Urbino Project 2011

Multimedia Journalism in Italy

Cuisine     Culture     Life     Occupations     Student Life    

Son of a Butcher

By Olivia Gordon

URBINO, Italy – An elderly yet energetic woman backs through the curtain of wooden beads separating Machelleria Ubaldi, a butcher shop, from the sunny afternoon bustle of Via Rafaello near the center of town, still immersed in a loud and lively conversation with someone outside.  Ending that exchange with a sharp laugh, she  issues a quick buona sera while moving  into an equally dynamic conversation with the young man behind the counter.

Buying meat in Italy is not a pre-packaged affair.  Picking up steak, salami or prosciutto isn’t a case of reaching into refrigerated case and grabbing an anonymously shrink-wrapped package. It’s a trip to visit an old friend – the person who selects and cuts your dinner – as well as the line of local farmers he represents.

In grocery stores it is cheaper but can be unsafe because it is often imported from somewhere like France.

Davide Ubaldi in his shop, the Machelleria Ubaldi.

“In grocery stores it is cheaper but can be unsafe because it is often imported from somewhere like France,” said Davide Ubaldi as he slices meats behind the counter, “Butchers follow their animals from the farm to the shop, so they know where it comes from.”

For nearly a decade the Ubaldi family – Davide, with his parents and younger sister – has operated the only family-owned butcher shop inside Urbino’s city walls, the Machelleria Ubaldi. Standing behind the counter, Davide slices meats and making sausages to order with customers who are considered part of the family.

Still chatting with Davide, the older woman points to a certain cut of beef in the glass meat case, “no not that one the one in front of it,” and asks for it thinly sliced- “but not too thin like last time.”  But this isn’t just about business. She also asks the butcher slicing her meat various questions about his day and family. They share a rapport deeper than taking a number would allow. The niceties continue until the not-too thin slices have been paid for and carried out through the wooden curtain.

Like this lady, the vast majority of customers that come through Ubaldi’s beaded curtain door are regulars. Most come in around the same time and day every week, often crowding the store on Saturdays. Their purchases are the end result of a hand-on production line that finds Davide following his products from the start.

One of the farms Ubaldi follows his animals from is that of Paolo Ugolini. Ugolini raises his 15 head of cattle in a family-run ranch near Urbino. He makes sure each one of them ends up in a near by shop.

Ubaldi selects a cut of meat for a customer.

“They go to local butchers that I am friends with and have personal relations with,” Ugolini said through an interpreter, ”I have no economical agreements–just relationships. Being a farmer is not a good job because people don’t give me good prices, like my friends will do.”

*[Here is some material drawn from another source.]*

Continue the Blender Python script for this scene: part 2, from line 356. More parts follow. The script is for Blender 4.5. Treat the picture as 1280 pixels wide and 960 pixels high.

Ugolini and Ubaldi both noted how many butchers in Italy are ceasing to personally buy meat from their farmers, but are instead turning to the cheaper and more anonymous alternative of buying imported meats.

Signs posted around the store verify the origins of the meat Ubaldi sells. He says all of the farms distributing to him are in Italy, and are all very small. One framed paper lists one of these farms as Ugolini’s.

“The difference between us [and the super markets] is not in the type of meat we sell,” said Ubaldi, “but that the meat we have is a better quality.”

Ugolini agrees. Although he it is not recognized by the Italian Bureau of Agriculture, he said he does not feed his cows anything non-organic.

“It makes a difference,” Ugolini said of the diet, “Otherwise I would feed them the cheap stuff.  But its more natural not to.”

Ubaldi points to another paper displayed on the wall with his farm verifications. It shows another difference between the family butcher and the meat counter. Ubaldi is certified to handle and sell his meats properly. This is a precaution not taken by the super market meat counter down the street.

This personal touch may be fading in Italy Food Network Channel and even the New York Times have all made note of the growing trend of “old-school butchers” in the U.S. Davide, however, has seen the opposite happen since his parents started their store roughly twenty years ago.

Rarely, he said, do any new customers even enter, a trend that has taken a toll on local butcher shops.  He gestures toward the storefront of a former poultry and meat shop across the street, the most recent to close.

“People can find meats in the super markets,” Ubaldi says through an interpreter, “so now real butchers are disappearing.”

But in the meantime, buying meat for many Italians remains a social affair.